Re: What is a Tenor Clef?

Reply #54
Re: "But your comment about tenor clef being easier for cellos because they're experienced (and it holds true equally for bassoons, and probably trombones) makes you think - how did they get experienced in reading tenor clef, and surely treble clef would have been easier when they started! I know it would have been for me, as I had a piano background."

ONLY because you have a piano background. For most cellists the treble clef is more difficult than the tenor clef (and always was) because most cellists learn the tenor clef first.

The tenor clef is difficult for me because long before I took up the cello (as an adult and fairly recently) I had been in the habit of transposing tenor clef bits in orchestral scores by pretending they were treble clef bits and then going a ninth down. The habit was and remains thoroughly ingrained, and it slows me down in fast passages. In any case, I was amused to see that someone had written letter names above the few treble clef notes in my cello part in the Romeo and Juliet Overture I was recently performing with my amateur orchestra while leaving the many tenor clef notes alone.

 

Re: What is a Tenor Clef?

Reply #55
Re: "We also use Tenor clef as a transition between Bass and Treble clef because it is much easier to use 3 clefs and have the notes stay in relatively the same position on the staff than to be reading at the top of the staff in Bass clef and suddenly have to jump to the bottom of the staff in Treble clef."

That sort of thing is not uncommon in piano music. Somehow pianists survive it.

Re: "Bass and Treble would not work to be the only clefs used for us. The use of Tenor and Treble clefs for the cello at least is to avoid ledger lines because too many ledger lines slows the ability to play the notes as quickly as needed."

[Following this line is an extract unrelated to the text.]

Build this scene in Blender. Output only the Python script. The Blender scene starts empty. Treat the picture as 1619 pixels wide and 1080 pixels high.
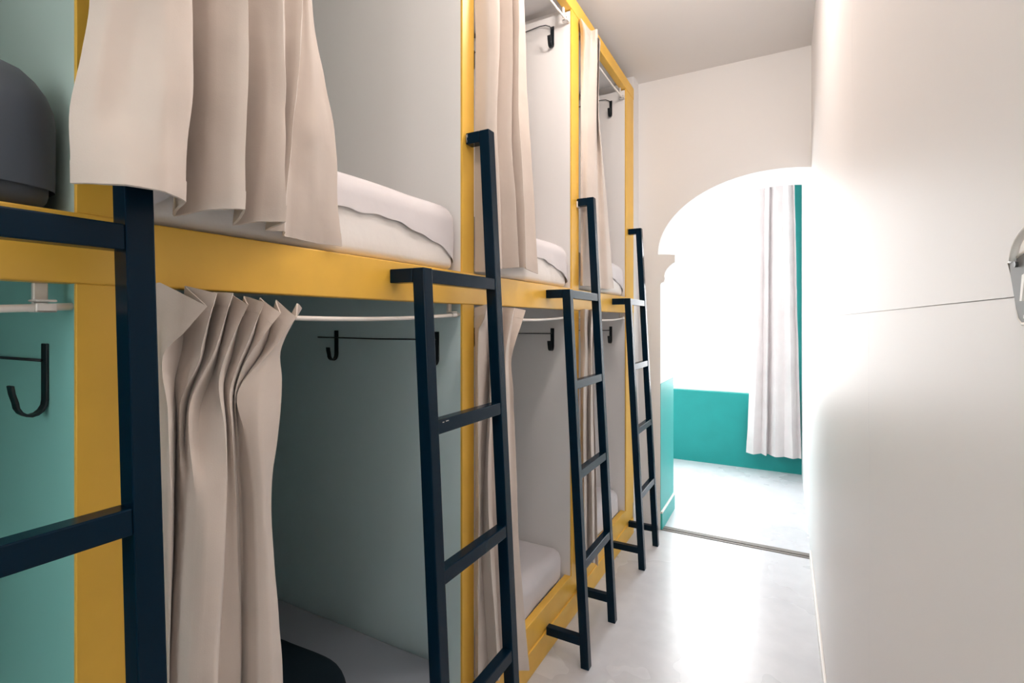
import bpy, bmesh, math, random
from mathutils import Vector, noise

random.seed(7)
SC = bpy.context.scene
COL = SC.collection

# ------------------------------------------------------------------ render look
SC.view_settings.view_transform = 'Standard'
SC.view_settings.look = 'None'
SC.view_settings.gamma = 1.0
SC.view_settings.use_curve_mapping = False
SC.view_settings.exposure = 0.8

# ------------------------------------------------------------------ materials
def mat(name, color, rough=0.6, spec=0.5, metal=0.0, bump=None, mottle=None, sheen=0.0, coat=0.0):
    m = bpy.data.materials.new(name)
    m.use_nodes = True
    nt = m.node_tree
    b = nt.nodes['Principled BSDF']
    b.inputs['Base Color'].default_value = (*color, 1)
    b.inputs['Roughness'].default_value = rough
    b.inputs['Specular IOR Level'].default_value = spec
    b.inputs['Metallic'].default_value = metal
    b.inputs['Sheen Weight'].default_value = sheen
    b.inputs['Coat Weight'].default_value = coat
    tc = nt.nodes.new('ShaderNodeTexCoord')
    if mottle:
        scale, amount = mottle
        n = nt.nodes.new('ShaderNodeTexNoise')
        n.inputs['Scale'].default_value = scale
        n.inputs['Detail'].default_value = 4
        r = nt.nodes.new('ShaderNodeValToRGB')
        r.color_ramp.elements[0].position = 0.3
        r.color_ramp.elements[1].position = 0.7
        r.color_ramp.elements[0].color = (*[c * (1 - amount) for c in color], 1)
        r.color_ramp.elements[1].color = (*[min(1, c * (1 + amount)) for c in color], 1)
        nt.links.new(tc.outputs['Object'], n.inputs['Vector'])
        nt.links.new(n.outputs['Fac'], r.inputs['Fac'])
        nt.links.new(r.outputs['Color'], b.inputs['Base Color'])
    if bump:
        scale, strength, dist = bump
        n = nt.nodes.new('ShaderNodeTexNoise')
        n.inputs['Scale'].default_value = scale
        n.inputs['Detail'].default_value = 3
        bp = nt.nodes.new('ShaderNodeBump')
        bp.inputs['Strength'].default_value = strength
        bp.inputs['Distance'].default_value = dist
        nt.links.new(tc.outputs['Object'], n.inputs['Vector'])
        nt.links.new(n.outputs['Fac'], bp.inputs['Height'])
        nt.links.new(bp.outputs['Normal'], b.inputs['Normal'])
    return m

M = {}
M['plaster'] = mat('white_plaster', (0.82, 0.80, 0.79), 0.75, 0.3, bump=(9, 0.12, 0.01))
M['ceiling'] = mat('ceiling_paint', (0.80, 0.77, 0.75), 0.85, 0.2)
M['panel'] = mat('partition_panel', (0.89, 0.865, 0.855), 0.5, 0.4, bump=(30, 0.05, 0.003))
M['greyshade'] = mat('grey_green_shade_panel', (0.67, 0.81, 0.84), 0.5, 0.4, bump=(30, 0.05, 0.003))  # white panel of the lower tier with its teal-grey shade put into the colour
M['tealshade'] = mat('teal_shade_panel', (0.25, 0.57, 0.53), 0.5, 0.4, bump=(30, 0.05, 0.003))  # near lower panels: teal shade of the bunk interior put into the colour
M['tealbounce'] = mat('teal_bounce_panel', (0.52, 0.645, 0.60), 0.5, 0.4, bump=(30, 0.05, 0.003))  # near upper panels: teal bounce light put into the colour
M['wallpanel'] = mat('white_wall_panel', (0.88, 0.855, 0.858), 0.5, 0.4, bump=(1.6, 0.08, 0.03))
M['yellow'] = mat('yellow_paint', (0.83, 0.485, 0.065), 0.4, 0.5, mottle=(6, 0.06))
M['teal'] = mat('teal_paint', (0.005, 0.25, 0.24), 0.55, 0.4, mottle=(5, 0.05))
M['tealglare'] = mat('glare_teal_paint', (0.03, 0.42, 0.40), 0.45, 0.5)  # jamb teal, lightened so the window glare is in the colour
M['tealback'] = mat('teal_back_panel', (0.03, 0.40, 0.37), 0.6, 0.3)
M['navy'] = mat('navy_powder_coat', (0.0015, 0.013, 0.028), 0.24, 0.13, bump=(240, 0.03, 0.0006))
M['black'] = mat('black_steel', (0.006, 0.010, 0.014), 0.42, 0.5)
M['white'] = mat('white_plastic', (0.82, 0.78, 0.74), 0.4, 0.5)
M['rod'] = mat('white_rod', (0.86, 0.81, 0.76), 0.35, 0.5)
M['sheet'] = mat('lavender_grey_sheet', (0.72, 0.69, 0.71), 0.9, 0.15, bump=(14, 0.25, 0.006), sheen=0.2)
M['core'] = mat('white_mattress_cotton', (0.86, 0.83, 0.81), 0.9, 0.15, bump=(18, 0.3, 0.006))
M['greysheet'] = mat('grey_sheet', (0.66, 0.63, 0.65), 0.9, 0.15, bump=(12, 0.2, 0.006), sheen=0.2)
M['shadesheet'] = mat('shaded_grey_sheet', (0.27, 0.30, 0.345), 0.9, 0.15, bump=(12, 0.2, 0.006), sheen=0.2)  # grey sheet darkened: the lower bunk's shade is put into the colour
M['slate'] = mat('slate_sheet', (0.085, 0.10, 0.125), 0.75, 0.3, bump=(10, 0.25, 0.008), sheen=0.2)
M['navycloth'] = mat('dark_navy_cloth', (0.008, 0.018, 0.026), 0.9, 0.15, bump=(20, 0.3, 0.005))
M['steel'] = mat('grey_metal', (0.20, 0.20, 0.20), 0.5, 0.4)
M['chip'] = mat('bare_metal_scratch', (0.45, 0.45, 0.44), 0.5, 0.4)
M['screw'] = mat('dark_screw', (0.12, 0.12, 0.12), 0.4, 0.5, metal=0.7)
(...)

In the nineteenth century treble clef cello passages where read an octave lower than notated, obviating the need for the tenor clef. In the Romeo and Juliet score the same tenor clef passages to which I referred in the preceding posting are written in treble clef an octave higher. Various orchestration texts complain about this practices but that's only because the "obviating the need for the tenor clef" thing eluded them. Where the cello goes above this transposed treble clef a simple "8va" will suffice, but that only commonly happens in cello concertos. Orchestral cello parts rarely go above the second D from middle C and usually restrict themselves to the A below (A440).

Re: What is a Tenor Clef?

Reply #56
Or with fewer typos (I hope):

In the nineteenth century treble clef cello passages were read an octave lower than notated, obviating the need for the tenor clef. In the Romeo and Juliet score the same tenor clef passages to which I referred in the preceding posting are written in treble clef an octave higher. Various orchestration texts complain about this practice, but that's only because the "obviating the need for the tenor clef" thing eluded them. Where the cello goes above this transposed treble clef a simple "8va" will suffice, but that only commonly happens in cello concertos. Orchestral cello parts rarely go above the second D from middle C and usually restrict themselves to the A below (A440).